-- EXERCISE --
List all lines of the data containing the word "CTOP".

-- SUPPLIED DATA --
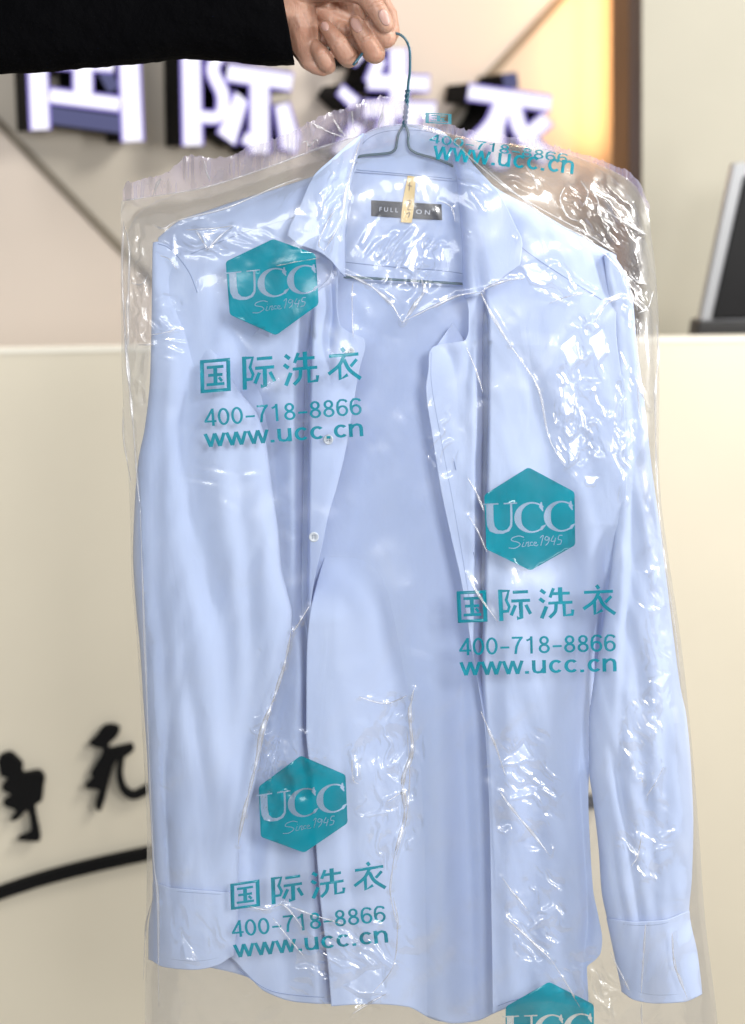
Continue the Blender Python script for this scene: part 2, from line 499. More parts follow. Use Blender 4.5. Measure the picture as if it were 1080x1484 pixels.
# lit sign
sign = empty('lit_shop_sign', tuple(wall_pt(440, 200)))
tag(sign, 'row of four lit white Chinese characters with black sides on the beige wall', 'sign')
SG = []
SG.append(dict(
    face=[stroke_poly([(51, 12), (59, 188)], 30, smooth=False), stroke_poly([(184, 5), (193, 205)], 32, smooth=False),
          stroke_poly([(40, 18), (200, 22)], 26, smooth=False),
          stroke_poly([(72, 138), (174, 151)], 24, smooth=False), stroke_poly([(120, 45), (121, 140)], 30, smooth=False),
          stroke_poly([(80, 92), (165, 98)], 16, smooth=False), stroke_poly([(82, 52), (165, 55)], 18, smooth=False)],
    dim=[stroke_poly([(70, 166), (182, 181)], 25, smooth=False), stroke_poly([(152, 104), (166, 130)], 18, smooth=False)]))
SG.append(dict(
    face=[stroke_poly([(276, 10), (280, 211)], 30, smooth=False),
          stroke_poly([(280, 22), (314, 28), (322, 70), (309, 100), (324, 138), (318, 168), (284, 168)], 21),
          stroke_poly([(330, 105), (424, 119)], 27, smooth=False), stroke_poly([(340, 50), (415, 58)], 24, smooth=False),
          stroke_poly([(377, 112), (377, 222)], 30, smooth=False), stroke_poly([(380, 212), (354, 198)], 20, smooth=False),
          [(341, 132), (361, 147), (342, 211), (315, 192)], [(398, 153), (420, 148), (435, 200), (430, 222), (408, 215)]], dim=[]))
SG.append(dict(
    face=[[(498, 122), (524, 144), (511, 158), (489, 137)], [(505, 60), (530, 80), (516, 96), (493, 76)],
          [(512, 176), (530, 186), (505, 232), (482, 218)],
          stroke_poly([(578, 70), (579, 160)], 28, smooth=False), stroke_poly([(534, 118), (623, 121)], 26, smooth=False),
          stroke_poly([(552, 84), (538, 120)], 20, smooth=False), stroke_poly([(529, 157), (632, 160)], 26, smooth=False),
          stroke_poly([(566, 160), (556, 195), (530, 225)], 25), stroke_poly([(598, 160), (600, 205), (640, 212)], 25)], dim=[]))
SG.append(dict(
    face=[stroke_poly([(680, 133), (799, 150)], 25, smooth=False),
          stroke_poly([(732, 145), (716, 182), (684, 214)], 29), stroke_poly([(722, 175), (722, 232), (740, 226)], 22),
          stroke_poly([(745, 150), (757, 190), (796, 232)], 24), stroke_poly([(795, 172), (764, 198)], 24, smooth=False)],
    dim=[stroke_poly([(739, 106), (742, 128)], 20, smooth=False)]))
def grow(poly, g):
    c = np.mean(np.array([list(p) for p in poly]), 0)
    P = [np.array(p, float) for p in poly]; out = []
    a = area(P); n = len(P)
    for i in range(n):
        t = P[(i+1) % n] - P[i-1]; t /= (np.linalg.norm(t)+1e-9)
        nr = np.array([t[1], -t[0]]) * (1 if a > 0 else -1)
        out.append(P[i] + nr*g)
    return out
for s in SG:
    ch = wall_shape('sign_character', [grow(p, 0.6) for p in s['face'] + s['dim']], STAND-0.008, STAND-0.020, M['lacquer'], sign)
    wall_shape('violet_halo_rim', [grow(p, 0.3) for p in s['face']], STAND, 0.006, M['sign_rim'], ch)  # larger glowing slab that makes the halo around each letter
    wall_shape('lit_face', [grow(p, -3.2) for p in s['face']], STAND+0.006, 0.004, M['sign_face'], ch)
    if s['dim']: wall_shape('dim_face', s['dim'], STAND-0.004, 0.003, M['sign_dim'], ch)

# wooden upright with a warm lamp behind it
def ray_xy(px, y): return ((px-540)/F*y, y)
pil = empty('wooden_upright', (ray_xy(905, 3.4)[0], 3.4, 0))
tag(pil, 'brown wooden upright with warm light glowing out behind its left edge', 'column')
box_pts('upright_face', [ray_xy(887, 3.38), ray_xy(912, 3.36), ray_xy(912, 3.42), ray_xy(887, 3.44)], 0, 3.4, M['wood'], pil)
box_pts('upright_edge', [ray_xy(912.6, 3.33), ray_xy(933, 3.30), ray_xy(933, 3.42), ray_xy(912.6, 3.42)], 0, 3.4, M['wood2'], pil)
sw = box_pts('side_wall', [ray_xy(931, 3.26), (2.6, 3.0), (2.6, 3.15), ray_xy(931, 3.29)], 0, 3.4, M['olive'])
tag(sw, 'plain olive grey wall right of the wooden upright', 'wall')
lx, ly = ray_xy(893, 3.53)
lamp('warm_strip_lamp', (lx+0.012, ly-0.05, 2.35), (lx-0.5, ly+0.06, 2.35), 0.06, 1.5, 6.5, (1.0, 0.50, 0.19))
lamp('warm_wash_lamp', (lx-0.01, 3.30, 2.9), (lx-0.35, 3.5, 1.7), 0.1, 0.3, 5, (1.0, 0.68, 0.38))

# counter
CS = (2.58-2.40)/( (540/F)*2.58 + (540/F)*2.40 ); CA = 2.40 + CS*(540/F)*2.40
CTOP = H - 255*2.40/F
cn = Vector((CS, -1, 0)).normalized(); cnn = math.sqrt(1+CS*CS)
def cpt(px, py, off=0.0): return on_plane(px, py, CA - off*cnn, CS)
def cxy(x, off=0.0):
    p = Vector((x, CA+CS*x, 0)) + cn*off; return (p.x, p.y)
counter = empty('reception_counter', (0, CA, 0))
tag(counter, 'cream reception counter with black brush characters and a black curved line', 'counter')
box_pts('front_panel', [cxy(-1.8), cxy(1.5), cxy(1.5, -0.03), cxy(-1.8, -0.03)], 0, CTOP-0.008, M['cream'], counter)
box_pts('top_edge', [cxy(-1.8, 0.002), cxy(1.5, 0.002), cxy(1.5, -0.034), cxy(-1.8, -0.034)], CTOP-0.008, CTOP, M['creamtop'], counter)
box_pts('worktop', [cxy(-1.8, -0.034), cxy(1.5, -0.034), cxy(1.5, -0.5), cxy(-1.8, -0.5)], 0.93, 0.96, M['cream'], counter)
def c_shape(name, polys): return extrude_shape(name, [grow(p, -0.9) for p in polys], lambda a, b: cpt(a, b, 0.014), -cn*0.012, M['lacquer'], counter)
z6 = lambda L: [(x/2.7, 980+y/2.7) for x, y in L]
def rounded(poly, n=4): return [tuple(p) for p in smoothline(list(poly)+[poly[0]], n)[:-1]]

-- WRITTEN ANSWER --
CTOP = H - 255*2.40/F
box_pts('front_panel', [cxy(-1.8), cxy(1.5), cxy(1.5, -0.03), cxy(-1.8, -0.03)], 0, CTOP-0.008, M['cream'], counter)
box_pts('top_edge', [cxy(-1.8, 0.002), cxy(1.5, 0.002), cxy(1.5, -0.034), cxy(-1.8, -0.034)], CTOP-0.008, CTOP, M['creamtop'], counter)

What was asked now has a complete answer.